--- Begin Message ---
- From: Felipe Balbi <me at felipebalbi dot com>
- To: Ian Lance Taylor <iant at google dot com>
- Date: Wed, 14 Apr 2010 09:17:33 +0300
- Subject: Re: Figuring out start and end of sections
- Reply-to: me at felipebalbi dot com
Hi Ian,
I guess my mailer is fishy, didn't get your mail either
Ian Taylor <iant@google.com> writes:
>> is there any way to figure out where a section starts and ends ?
>>
>> I added a specific section to my program using
>> __attribute__((section "<section name>")) and now I want to figure out
>> where that section starts so I can iterate over it and call the
>> function
>> pointers I'm adding to it.
>>
>> Do I need a specific linker script to achieve that or does the default
>> scripts give me possibility to find that out ?
>
> If you are using the GNU linker, or gold, and you make the section
> name a valid C identifier, then the linker will automatically define
> symbols __start_SECNAME and __stop_SECNAME which you can use.

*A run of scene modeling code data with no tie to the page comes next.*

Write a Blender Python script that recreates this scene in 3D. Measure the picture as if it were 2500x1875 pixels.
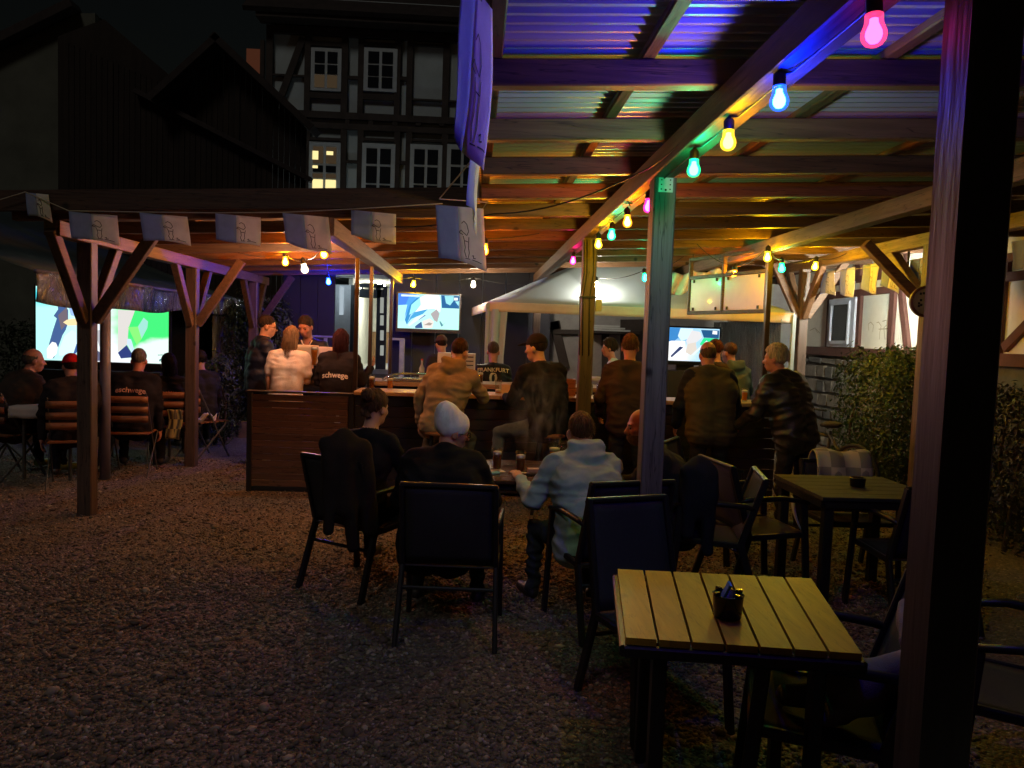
import bpy, math, random
import numpy as np
from mathutils import Vector, Matrix, noise as mnoise

random.seed(7); np.random.seed(7)
for o in list(bpy.data.objects): bpy.data.objects.remove(o)
scene = bpy.context.scene
col = scene.collection

# ------------------------------------------------------------------ camera
PW, PH, FPX = 2500.0, 1875.0, 1880.0          # photograph size and focal length in its pixels
CAMZ = 1.65
def _camera_axes(yaw=2.93, pitch=-3.61, roll=2.0):
    y, p, r = map(math.radians, (yaw, pitch, roll))
    f = Vector((math.sin(y)*math.cos(p), math.cos(y)*math.cos(p), math.sin(p)))
    r0 = Vector((math.cos(y), -math.sin(y), 0)); u0 = r0.cross(f)
    return f, math.cos(r)*r0 + math.sin(r)*u0, math.cos(r)*u0 - math.sin(r)*r0
CF, CR, CU = _camera_axes()
cam = bpy.data.cameras.new('camera'); cam_o = bpy.data.objects.new('camera', cam); col.objects.link(cam_o)
cam.sensor_width = 36.0; cam.lens = FPX/PW*36.0; cam.clip_start = .05; cam.clip_end = 600
M = Matrix((CR, CU, -CF)).transposed().to_4x4(); M.translation = (0, 0, CAMZ)
cam_o.matrix_world = M
scene.camera = cam_o
def ray(px, py): return (CF + CR*((px-PW/2)/FPX) - CU*((py-PH/2)/FPX))
def P(px, py, Y=None, X=None, Z=None):
    """world point seen at photo pixel (px,py) on the plane y=Y, x=X or z=Z"""
    d = ray(px, py)
    if Y is not None: t = Y/d.y
    elif X is not None: t = X/d.x
    else: t = (Z-CAMZ)/d.z
    return Vector((d.x*t, d.y*t, CAMZ+d.z*t))

# ------------------------------------------------------------------ world, added night fill light, exposure
w = bpy.data.worlds.new('World'); scene.world = w; w.use_nodes = True
nt = w.node_tree; bg = nt.nodes['Background']
sky = nt.nodes.new('ShaderNodeTexSky'); sky.sky_type = 'NISHITA'; sky.sun_disc = False
sky.sun_elevation = math.radians(1.0); sky.sun_rotation = math.radians(200)
nt.links.new(sky.outputs[0], bg.inputs[0]); bg.inputs[1].default_value = 0.0035
sun = bpy.data.lights.new('night_fill', 'SUN'); sun.energy = .21; sun.angle = math.radians(12); sun.color = (1.0, .90, .80)  # added fill standing in for town light on facade, flags and ground
sun_o = bpy.data.objects.new('night_fill', sun); col.objects.link(sun_o)
sun_o.rotation_euler = Vector((.22, .66, -.72)).to_track_quat('-Z', 'Y').to_euler()
vs = scene.view_settings; vs.view_transform = 'Standard'; vs.look = 'None'; vs.exposure = 0.0; vs.gamma = 1.0
scene.cycles.use_denoising = True
try: scene.cycles.denoiser = 'OPENIMAGEDENOISE'
except Exception: pass
try: scene.cycles.denoising_prefilter = 'ACCURATE'; scene.cycles.denoising_input_passes = 'RGB_ALBEDO_NORMAL'
except Exception: pass
scene.cycles.max_bounces = 6; scene.cycles.diffuse_bounces = 3; scene.cycles.glossy_bounces = 3
scene.cycles.transmission_bounces = 6; scene.cycles.transparent_max_bounces = 10
scene.cycles.sample_clamp_indirect = 3.0; scene.cycles.use_light_tree = True
scene.cycles.caustics_reflective = False; scene.cycles.caustics_refractive = False

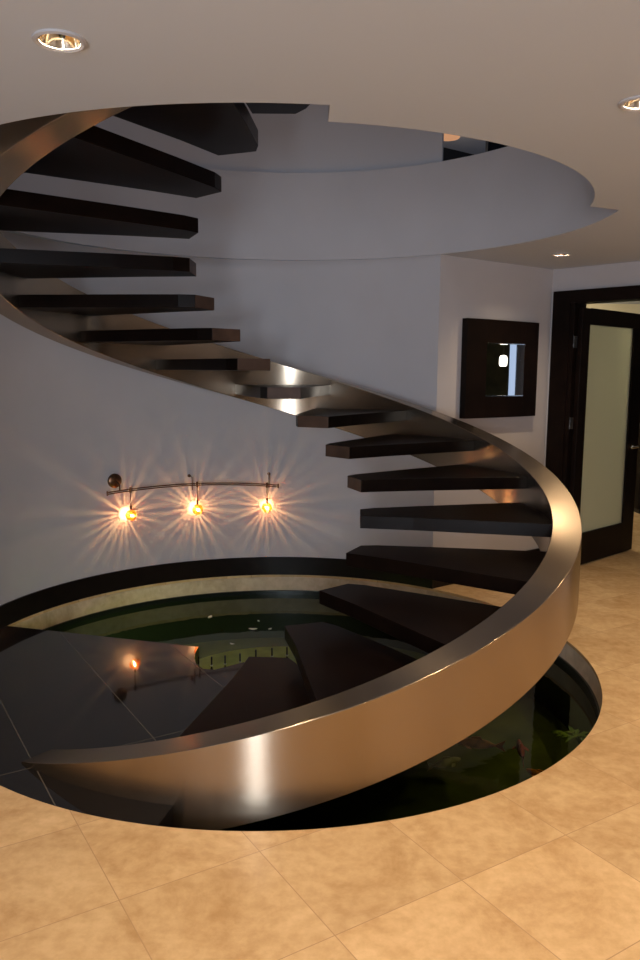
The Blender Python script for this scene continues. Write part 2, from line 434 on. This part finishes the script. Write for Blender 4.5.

so you're saying that something if I name my section _init then I should
have __start__init and __stop__init identifiers ??
The following isn't compiling:
#include <stdio.h>
typedef int (*initcall_t)(void);
static int my_init(void)
{
printf("hello world from _init\n");
}
static initcall_t __my_initcall_my_init
__attribute__((__used__))
__attribute__((section("_initcall"))) = my_init;
int main(int argc, char *argv[])
{
initcall_t *fn;
for (fn = __start__initcall; fn <
__stop__initcall; fn++)
(void) fn();
return 0;
}
do I need to pass any particular option to gcc/ld to get that working ??